Given instruction :: Only the lines starting at the one with "What Blender Python" and ending at the one with "PI = math.pi" should be copied, exactly and with both ends kept.

3D scene scripts ::
★ ★ ★ ★ ★ ★ ★

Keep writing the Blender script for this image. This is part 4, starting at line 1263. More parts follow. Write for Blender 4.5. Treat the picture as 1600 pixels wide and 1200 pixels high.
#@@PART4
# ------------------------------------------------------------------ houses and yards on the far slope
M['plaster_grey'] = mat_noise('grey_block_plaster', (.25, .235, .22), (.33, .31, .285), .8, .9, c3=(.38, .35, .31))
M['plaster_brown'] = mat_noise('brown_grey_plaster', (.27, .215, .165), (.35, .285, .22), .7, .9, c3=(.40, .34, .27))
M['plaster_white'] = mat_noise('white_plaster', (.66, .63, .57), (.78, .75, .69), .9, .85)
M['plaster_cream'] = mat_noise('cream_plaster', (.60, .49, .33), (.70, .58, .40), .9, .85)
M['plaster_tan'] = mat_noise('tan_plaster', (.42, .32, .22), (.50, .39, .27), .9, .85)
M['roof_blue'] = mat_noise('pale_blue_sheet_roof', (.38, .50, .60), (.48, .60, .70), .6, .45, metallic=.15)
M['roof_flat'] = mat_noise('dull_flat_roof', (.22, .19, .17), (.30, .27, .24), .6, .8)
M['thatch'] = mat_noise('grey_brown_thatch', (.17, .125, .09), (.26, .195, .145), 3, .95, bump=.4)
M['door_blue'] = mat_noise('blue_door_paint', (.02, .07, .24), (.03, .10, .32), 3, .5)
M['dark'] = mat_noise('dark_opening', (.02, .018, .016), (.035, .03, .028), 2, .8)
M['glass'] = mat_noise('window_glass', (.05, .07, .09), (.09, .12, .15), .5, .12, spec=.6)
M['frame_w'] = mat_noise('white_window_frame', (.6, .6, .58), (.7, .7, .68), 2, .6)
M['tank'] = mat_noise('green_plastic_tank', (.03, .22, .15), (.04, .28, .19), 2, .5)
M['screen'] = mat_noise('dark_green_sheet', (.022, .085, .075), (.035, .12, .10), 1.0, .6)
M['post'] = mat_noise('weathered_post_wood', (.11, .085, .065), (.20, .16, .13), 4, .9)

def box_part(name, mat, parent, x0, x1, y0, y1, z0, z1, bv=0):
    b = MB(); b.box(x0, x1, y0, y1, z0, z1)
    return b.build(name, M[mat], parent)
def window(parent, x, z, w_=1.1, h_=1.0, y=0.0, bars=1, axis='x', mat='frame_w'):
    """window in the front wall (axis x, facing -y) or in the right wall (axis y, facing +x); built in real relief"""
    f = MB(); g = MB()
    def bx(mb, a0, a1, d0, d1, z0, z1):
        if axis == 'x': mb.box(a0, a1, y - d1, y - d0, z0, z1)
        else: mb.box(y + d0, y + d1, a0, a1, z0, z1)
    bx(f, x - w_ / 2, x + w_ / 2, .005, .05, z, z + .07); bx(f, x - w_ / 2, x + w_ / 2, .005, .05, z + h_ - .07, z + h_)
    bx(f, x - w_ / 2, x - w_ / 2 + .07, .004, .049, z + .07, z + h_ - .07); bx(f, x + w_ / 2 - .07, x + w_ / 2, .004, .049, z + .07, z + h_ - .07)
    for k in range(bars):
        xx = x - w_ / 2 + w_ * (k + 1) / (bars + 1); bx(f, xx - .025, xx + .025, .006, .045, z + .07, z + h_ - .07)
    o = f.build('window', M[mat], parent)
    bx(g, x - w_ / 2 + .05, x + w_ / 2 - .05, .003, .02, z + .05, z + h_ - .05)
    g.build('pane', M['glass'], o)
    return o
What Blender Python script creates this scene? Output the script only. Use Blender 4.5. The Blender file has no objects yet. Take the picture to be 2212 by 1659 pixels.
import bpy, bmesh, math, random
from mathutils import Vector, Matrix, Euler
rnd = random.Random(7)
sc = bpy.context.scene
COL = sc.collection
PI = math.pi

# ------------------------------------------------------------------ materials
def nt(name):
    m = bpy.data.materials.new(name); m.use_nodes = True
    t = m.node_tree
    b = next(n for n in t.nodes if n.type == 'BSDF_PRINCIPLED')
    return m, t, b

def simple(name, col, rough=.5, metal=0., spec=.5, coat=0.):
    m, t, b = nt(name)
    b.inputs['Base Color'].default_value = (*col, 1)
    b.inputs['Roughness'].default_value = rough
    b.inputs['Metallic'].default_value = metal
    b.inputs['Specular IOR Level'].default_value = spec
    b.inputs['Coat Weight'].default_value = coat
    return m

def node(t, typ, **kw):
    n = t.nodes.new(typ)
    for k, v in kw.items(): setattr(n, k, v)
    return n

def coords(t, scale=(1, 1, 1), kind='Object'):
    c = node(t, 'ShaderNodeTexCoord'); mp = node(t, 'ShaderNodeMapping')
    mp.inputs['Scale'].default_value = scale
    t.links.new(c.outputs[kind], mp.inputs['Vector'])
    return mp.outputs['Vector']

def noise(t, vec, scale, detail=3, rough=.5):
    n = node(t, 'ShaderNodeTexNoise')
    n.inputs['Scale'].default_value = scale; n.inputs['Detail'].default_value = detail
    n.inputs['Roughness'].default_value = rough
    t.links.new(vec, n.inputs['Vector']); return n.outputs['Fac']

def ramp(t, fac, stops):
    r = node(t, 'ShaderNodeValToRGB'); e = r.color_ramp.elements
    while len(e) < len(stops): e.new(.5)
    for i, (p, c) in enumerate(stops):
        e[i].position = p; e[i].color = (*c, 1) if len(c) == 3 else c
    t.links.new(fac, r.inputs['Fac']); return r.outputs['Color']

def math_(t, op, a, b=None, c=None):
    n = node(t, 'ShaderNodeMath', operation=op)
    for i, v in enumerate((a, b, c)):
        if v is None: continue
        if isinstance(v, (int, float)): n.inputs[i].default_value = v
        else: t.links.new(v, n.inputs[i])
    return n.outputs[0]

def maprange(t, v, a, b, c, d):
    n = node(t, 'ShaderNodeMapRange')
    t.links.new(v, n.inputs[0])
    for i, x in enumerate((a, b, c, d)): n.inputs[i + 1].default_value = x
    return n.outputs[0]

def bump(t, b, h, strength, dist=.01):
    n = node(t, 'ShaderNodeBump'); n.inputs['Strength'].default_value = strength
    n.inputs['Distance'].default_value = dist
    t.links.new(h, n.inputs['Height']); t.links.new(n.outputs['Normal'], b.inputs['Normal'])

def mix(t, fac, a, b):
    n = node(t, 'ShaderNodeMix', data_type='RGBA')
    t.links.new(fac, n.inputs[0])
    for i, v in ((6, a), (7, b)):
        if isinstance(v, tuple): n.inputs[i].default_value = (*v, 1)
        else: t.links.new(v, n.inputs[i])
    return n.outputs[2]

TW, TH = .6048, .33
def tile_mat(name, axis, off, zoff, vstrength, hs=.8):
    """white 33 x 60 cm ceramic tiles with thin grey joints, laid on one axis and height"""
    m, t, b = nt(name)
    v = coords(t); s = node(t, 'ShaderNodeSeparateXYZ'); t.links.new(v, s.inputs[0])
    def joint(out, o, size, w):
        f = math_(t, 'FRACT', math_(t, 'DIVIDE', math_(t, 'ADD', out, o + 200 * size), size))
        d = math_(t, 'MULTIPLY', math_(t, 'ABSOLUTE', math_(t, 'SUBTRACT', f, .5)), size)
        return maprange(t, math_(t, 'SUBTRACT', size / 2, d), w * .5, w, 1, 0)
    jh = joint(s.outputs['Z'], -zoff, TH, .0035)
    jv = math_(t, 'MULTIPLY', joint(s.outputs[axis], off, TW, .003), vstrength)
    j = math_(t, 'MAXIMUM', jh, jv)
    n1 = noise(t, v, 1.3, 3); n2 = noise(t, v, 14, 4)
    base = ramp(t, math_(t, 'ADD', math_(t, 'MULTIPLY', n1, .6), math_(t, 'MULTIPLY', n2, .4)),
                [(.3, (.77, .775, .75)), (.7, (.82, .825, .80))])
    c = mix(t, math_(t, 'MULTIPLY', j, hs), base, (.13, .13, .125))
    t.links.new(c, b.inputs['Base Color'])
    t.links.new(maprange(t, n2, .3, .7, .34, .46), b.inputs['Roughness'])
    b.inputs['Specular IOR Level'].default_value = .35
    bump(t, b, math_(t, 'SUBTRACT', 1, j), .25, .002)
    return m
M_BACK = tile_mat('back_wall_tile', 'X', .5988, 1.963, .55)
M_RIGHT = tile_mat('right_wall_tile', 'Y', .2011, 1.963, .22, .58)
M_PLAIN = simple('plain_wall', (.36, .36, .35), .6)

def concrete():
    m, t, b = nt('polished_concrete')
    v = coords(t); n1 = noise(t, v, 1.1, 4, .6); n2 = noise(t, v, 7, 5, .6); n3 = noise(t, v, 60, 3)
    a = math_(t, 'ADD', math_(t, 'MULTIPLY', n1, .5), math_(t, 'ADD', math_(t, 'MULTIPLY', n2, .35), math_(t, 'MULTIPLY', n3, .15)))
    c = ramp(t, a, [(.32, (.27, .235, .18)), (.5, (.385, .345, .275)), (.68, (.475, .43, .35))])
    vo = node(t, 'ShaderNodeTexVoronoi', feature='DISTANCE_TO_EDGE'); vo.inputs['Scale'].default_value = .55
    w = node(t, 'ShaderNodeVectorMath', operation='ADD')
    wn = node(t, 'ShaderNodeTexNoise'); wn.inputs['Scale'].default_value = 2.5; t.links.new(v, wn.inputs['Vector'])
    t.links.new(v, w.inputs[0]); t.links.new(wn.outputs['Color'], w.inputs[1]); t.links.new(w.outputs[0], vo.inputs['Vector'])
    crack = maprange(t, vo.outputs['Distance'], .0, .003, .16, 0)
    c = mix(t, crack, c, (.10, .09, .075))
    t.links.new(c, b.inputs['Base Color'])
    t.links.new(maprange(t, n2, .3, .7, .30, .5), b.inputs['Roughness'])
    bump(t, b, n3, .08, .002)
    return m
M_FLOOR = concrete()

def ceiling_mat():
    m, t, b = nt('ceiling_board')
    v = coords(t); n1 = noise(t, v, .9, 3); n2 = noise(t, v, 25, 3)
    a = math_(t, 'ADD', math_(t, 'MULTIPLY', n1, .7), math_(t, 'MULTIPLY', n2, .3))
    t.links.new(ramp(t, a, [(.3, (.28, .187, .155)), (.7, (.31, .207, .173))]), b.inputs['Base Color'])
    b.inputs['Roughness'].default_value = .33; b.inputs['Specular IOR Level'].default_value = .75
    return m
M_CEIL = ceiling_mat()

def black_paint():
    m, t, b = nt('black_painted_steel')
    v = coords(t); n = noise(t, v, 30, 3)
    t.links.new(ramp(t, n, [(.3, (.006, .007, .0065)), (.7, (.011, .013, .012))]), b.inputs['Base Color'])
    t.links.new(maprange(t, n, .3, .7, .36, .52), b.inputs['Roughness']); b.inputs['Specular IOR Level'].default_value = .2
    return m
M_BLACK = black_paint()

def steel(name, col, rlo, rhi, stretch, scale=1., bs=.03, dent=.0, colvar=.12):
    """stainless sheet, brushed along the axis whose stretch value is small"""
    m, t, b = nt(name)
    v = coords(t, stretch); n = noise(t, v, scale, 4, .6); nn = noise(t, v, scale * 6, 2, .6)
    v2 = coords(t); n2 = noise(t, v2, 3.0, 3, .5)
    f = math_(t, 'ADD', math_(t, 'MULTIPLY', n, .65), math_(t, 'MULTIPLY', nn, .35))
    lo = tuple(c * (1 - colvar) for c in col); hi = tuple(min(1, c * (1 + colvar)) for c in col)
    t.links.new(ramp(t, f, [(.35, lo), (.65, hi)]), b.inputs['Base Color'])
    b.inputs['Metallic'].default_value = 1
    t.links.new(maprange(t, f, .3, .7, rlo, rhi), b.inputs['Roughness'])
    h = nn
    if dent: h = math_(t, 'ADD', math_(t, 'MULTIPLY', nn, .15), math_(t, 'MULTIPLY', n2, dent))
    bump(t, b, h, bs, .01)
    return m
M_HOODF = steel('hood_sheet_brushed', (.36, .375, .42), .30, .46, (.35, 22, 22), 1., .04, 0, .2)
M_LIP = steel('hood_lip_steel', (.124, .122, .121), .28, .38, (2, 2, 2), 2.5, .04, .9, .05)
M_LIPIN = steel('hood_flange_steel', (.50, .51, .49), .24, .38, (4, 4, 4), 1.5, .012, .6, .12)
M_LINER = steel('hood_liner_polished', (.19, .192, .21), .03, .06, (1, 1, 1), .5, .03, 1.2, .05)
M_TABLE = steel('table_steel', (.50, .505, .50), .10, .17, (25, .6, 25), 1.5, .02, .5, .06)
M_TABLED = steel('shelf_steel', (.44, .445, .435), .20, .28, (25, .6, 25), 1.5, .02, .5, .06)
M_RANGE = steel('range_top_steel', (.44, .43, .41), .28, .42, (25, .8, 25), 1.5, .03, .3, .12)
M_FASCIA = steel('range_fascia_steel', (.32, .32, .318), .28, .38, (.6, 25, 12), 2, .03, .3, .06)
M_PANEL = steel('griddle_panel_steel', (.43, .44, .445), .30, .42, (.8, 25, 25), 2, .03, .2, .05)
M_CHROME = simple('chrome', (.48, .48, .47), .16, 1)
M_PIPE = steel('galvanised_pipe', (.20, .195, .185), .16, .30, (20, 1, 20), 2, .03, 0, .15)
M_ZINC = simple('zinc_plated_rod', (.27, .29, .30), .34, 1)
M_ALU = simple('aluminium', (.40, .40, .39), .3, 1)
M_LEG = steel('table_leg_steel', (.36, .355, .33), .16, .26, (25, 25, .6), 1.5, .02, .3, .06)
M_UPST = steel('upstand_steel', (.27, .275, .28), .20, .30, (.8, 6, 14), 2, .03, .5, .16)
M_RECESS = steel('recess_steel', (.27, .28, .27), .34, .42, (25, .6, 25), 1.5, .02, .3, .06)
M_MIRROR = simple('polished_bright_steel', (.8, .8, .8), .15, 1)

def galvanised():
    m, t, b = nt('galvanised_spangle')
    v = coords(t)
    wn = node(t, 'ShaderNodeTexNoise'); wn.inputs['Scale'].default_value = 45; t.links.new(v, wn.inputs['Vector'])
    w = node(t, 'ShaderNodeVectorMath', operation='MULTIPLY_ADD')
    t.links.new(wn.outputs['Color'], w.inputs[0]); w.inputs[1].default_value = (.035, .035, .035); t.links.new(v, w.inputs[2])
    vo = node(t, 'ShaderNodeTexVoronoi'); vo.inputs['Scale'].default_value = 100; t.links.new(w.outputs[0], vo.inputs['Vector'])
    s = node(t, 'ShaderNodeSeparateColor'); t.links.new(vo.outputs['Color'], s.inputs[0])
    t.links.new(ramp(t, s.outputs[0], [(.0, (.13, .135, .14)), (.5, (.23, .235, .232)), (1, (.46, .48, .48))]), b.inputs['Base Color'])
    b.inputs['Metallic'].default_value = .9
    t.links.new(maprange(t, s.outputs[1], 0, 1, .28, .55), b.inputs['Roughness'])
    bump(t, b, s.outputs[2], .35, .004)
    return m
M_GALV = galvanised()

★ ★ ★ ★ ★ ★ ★

Solution below ::
What Blender Python script creates this scene? Output the script only. Use Blender 4.5. The Blender file has no objects yet. Take the picture to be 2212 by 1659 pixels.
import bpy, bmesh, math, random
from mathutils import Vector, Matrix, Euler
rnd = random.Random(7)
sc = bpy.context.scene
COL = sc.collection
PI = math.pi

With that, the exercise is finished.